Work instructions = Your output is the line containing "Keep writing the" plus all lines after it to the end of the records, reproduced exactly, with nothing else.

Listed entries =
* * * * * * *

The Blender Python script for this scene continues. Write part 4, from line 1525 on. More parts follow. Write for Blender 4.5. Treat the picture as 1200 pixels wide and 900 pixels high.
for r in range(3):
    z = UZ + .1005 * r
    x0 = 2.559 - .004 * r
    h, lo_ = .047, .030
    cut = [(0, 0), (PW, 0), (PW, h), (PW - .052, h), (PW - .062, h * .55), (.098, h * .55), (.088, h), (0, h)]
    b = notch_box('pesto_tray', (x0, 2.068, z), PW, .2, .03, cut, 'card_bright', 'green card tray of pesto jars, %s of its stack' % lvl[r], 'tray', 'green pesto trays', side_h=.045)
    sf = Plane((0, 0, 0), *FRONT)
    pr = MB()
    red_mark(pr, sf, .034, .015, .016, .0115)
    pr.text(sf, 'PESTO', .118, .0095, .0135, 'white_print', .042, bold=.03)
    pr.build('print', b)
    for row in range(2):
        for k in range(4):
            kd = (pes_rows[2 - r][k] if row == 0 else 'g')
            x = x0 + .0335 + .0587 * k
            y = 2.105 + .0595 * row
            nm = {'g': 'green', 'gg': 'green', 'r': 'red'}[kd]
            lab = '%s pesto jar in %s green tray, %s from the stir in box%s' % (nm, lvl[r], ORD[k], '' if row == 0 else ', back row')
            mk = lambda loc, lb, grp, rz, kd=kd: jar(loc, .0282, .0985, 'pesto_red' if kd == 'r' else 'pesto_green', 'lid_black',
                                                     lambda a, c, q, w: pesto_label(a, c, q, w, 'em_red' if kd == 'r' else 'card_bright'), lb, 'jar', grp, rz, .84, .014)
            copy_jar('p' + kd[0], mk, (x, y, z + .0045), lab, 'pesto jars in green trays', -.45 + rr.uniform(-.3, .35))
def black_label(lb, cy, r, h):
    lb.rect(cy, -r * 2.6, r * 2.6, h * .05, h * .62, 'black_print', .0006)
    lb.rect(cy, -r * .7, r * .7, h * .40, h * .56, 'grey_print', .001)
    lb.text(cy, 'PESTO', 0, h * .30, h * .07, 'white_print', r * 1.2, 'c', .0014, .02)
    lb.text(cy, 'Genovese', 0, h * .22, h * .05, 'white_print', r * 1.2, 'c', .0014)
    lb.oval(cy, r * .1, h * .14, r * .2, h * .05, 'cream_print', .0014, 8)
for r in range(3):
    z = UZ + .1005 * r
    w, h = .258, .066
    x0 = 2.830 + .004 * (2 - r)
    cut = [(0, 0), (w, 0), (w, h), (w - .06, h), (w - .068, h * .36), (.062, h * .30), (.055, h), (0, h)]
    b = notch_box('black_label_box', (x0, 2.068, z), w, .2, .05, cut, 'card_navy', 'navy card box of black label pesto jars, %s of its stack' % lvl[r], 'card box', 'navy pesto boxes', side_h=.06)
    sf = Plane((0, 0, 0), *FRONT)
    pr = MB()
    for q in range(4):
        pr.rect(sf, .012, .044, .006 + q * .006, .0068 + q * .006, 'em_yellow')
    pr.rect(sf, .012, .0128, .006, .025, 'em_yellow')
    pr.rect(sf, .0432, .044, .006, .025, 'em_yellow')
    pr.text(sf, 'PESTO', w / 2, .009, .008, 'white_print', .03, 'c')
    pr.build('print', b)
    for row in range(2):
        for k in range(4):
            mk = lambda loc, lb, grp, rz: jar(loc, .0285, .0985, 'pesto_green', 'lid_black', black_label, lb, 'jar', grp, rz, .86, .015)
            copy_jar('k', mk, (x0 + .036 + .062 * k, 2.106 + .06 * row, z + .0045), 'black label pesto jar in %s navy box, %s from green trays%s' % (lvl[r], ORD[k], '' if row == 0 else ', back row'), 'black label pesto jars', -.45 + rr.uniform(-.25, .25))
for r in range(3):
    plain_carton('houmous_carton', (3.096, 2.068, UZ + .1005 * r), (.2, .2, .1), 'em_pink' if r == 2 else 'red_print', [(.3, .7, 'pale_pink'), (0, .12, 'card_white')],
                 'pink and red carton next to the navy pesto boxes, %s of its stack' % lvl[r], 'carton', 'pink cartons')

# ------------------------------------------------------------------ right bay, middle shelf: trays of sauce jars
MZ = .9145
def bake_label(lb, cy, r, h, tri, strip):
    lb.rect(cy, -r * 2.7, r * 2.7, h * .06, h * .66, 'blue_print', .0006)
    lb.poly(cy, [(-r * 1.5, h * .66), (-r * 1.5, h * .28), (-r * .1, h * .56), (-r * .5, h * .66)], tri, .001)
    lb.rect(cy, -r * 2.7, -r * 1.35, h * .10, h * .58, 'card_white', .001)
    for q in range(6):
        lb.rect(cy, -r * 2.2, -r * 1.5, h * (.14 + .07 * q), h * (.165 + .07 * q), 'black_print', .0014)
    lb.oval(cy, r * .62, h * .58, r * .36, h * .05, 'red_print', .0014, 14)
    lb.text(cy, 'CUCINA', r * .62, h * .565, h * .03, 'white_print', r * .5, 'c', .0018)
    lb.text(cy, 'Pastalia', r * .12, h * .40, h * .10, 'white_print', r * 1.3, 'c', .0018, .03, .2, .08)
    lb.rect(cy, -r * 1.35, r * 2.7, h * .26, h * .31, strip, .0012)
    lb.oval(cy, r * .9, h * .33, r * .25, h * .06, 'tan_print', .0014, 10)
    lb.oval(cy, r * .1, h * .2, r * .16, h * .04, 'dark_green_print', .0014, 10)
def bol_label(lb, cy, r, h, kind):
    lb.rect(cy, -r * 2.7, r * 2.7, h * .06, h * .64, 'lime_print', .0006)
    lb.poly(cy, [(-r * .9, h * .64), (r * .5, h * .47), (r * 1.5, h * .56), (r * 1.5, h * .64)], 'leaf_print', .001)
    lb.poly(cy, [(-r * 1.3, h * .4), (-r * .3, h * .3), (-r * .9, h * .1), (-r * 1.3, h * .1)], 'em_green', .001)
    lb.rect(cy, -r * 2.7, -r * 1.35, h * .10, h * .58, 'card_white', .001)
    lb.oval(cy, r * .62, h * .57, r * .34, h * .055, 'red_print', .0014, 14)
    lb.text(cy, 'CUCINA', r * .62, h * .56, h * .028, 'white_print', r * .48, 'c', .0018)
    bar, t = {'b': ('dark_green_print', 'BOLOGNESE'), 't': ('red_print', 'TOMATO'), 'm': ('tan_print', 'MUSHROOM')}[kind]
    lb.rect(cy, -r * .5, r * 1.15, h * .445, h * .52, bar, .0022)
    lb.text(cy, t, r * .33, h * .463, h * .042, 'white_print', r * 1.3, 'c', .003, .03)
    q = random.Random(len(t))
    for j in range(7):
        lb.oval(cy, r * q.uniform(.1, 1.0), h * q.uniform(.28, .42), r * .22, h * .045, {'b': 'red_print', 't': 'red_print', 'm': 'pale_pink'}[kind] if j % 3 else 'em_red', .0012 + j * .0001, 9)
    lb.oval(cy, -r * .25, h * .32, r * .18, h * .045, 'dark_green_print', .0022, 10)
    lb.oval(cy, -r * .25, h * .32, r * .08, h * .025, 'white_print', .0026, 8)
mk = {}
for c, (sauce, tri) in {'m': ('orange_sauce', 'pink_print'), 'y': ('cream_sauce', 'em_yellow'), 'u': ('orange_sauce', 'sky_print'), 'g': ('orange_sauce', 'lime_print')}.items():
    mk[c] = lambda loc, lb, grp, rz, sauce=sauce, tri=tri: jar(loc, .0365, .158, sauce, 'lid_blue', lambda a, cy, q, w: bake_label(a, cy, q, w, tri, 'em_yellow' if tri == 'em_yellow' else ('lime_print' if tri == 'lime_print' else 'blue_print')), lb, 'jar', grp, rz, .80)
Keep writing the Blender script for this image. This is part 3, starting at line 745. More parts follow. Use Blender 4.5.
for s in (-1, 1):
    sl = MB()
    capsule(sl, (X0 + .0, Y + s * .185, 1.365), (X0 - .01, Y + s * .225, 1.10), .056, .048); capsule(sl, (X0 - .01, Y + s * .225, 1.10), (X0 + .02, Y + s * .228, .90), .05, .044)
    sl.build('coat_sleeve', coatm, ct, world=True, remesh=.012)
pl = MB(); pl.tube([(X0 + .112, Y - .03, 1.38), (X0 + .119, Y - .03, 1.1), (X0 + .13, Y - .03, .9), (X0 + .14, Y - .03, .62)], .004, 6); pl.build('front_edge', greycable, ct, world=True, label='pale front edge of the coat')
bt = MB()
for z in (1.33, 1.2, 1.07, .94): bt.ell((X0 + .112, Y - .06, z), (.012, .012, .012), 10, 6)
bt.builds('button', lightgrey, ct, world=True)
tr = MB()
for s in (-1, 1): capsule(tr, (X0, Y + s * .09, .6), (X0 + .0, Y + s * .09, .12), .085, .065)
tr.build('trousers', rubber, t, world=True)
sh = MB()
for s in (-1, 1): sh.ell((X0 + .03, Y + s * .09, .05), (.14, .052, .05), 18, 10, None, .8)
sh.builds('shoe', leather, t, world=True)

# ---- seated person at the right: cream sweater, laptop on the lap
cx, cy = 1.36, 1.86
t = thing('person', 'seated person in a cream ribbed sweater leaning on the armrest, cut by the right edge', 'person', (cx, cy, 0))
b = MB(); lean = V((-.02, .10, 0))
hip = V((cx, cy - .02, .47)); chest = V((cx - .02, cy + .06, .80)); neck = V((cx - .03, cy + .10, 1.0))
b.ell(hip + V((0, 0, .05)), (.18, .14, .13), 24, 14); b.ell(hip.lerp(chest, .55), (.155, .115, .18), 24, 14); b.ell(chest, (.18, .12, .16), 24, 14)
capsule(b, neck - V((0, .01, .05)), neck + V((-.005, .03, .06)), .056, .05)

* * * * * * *

Task output =
Keep writing the Blender script for this image. This is part 3, starting at line 745. More parts follow. Use Blender 4.5.
for s in (-1, 1):
    sl = MB()
    capsule(sl, (X0 + .0, Y + s * .185, 1.365), (X0 - .01, Y + s * .225, 1.10), .056, .048); capsule(sl, (X0 - .01, Y + s * .225, 1.10), (X0 + .02, Y + s * .228, .90), .05, .044)
    sl.build('coat_sleeve', coatm, ct, world=True, remesh=.012)
pl = MB(); pl.tube([(X0 + .112, Y - .03, 1.38), (X0 + .119, Y - .03, 1.1), (X0 + .13, Y - .03, .9), (X0 + .14, Y - .03, .62)], .004, 6); pl.build('front_edge', greycable, ct, world=True, label='pale front edge of the coat')
bt = MB()
for z in (1.33, 1.2, 1.07, .94): bt.ell((X0 + .112, Y - .06, z), (.012, .012, .012), 10, 6)
bt.builds('button', lightgrey, ct, world=True)
tr = MB()
for s in (-1, 1): capsule(tr, (X0, Y + s * .09, .6), (X0 + .0, Y + s * .09, .12), .085, .065)
tr.build('trousers', rubber, t, world=True)
sh = MB()
for s in (-1, 1): sh.ell((X0 + .03, Y + s * .09, .05), (.14, .052, .05), 18, 10, None, .8)
sh.builds('shoe', leather, t, world=True)

# ---- seated person at the right: cream sweater, laptop on the lap
cx, cy = 1.36, 1.86
t = thing('person', 'seated person in a cream ribbed sweater leaning on the armrest, cut by the right edge', 'person', (cx, cy, 0))
b = MB(); lean = V((-.02, .10, 0))
hip = V((cx, cy - .02, .47)); chest = V((cx - .02, cy + .06, .80)); neck = V((cx - .03, cy + .10, 1.0))
b.ell(hip + V((0, 0, .05)), (.18, .14, .13), 24, 14); b.ell(hip.lerp(chest, .55), (.155, .115, .18), 24, 14); b.ell(chest, (.18, .12, .16), 24, 14)
capsule(b, neck - V((0, .01, .05)), neck + V((-.005, .03, .06)), .056, .05)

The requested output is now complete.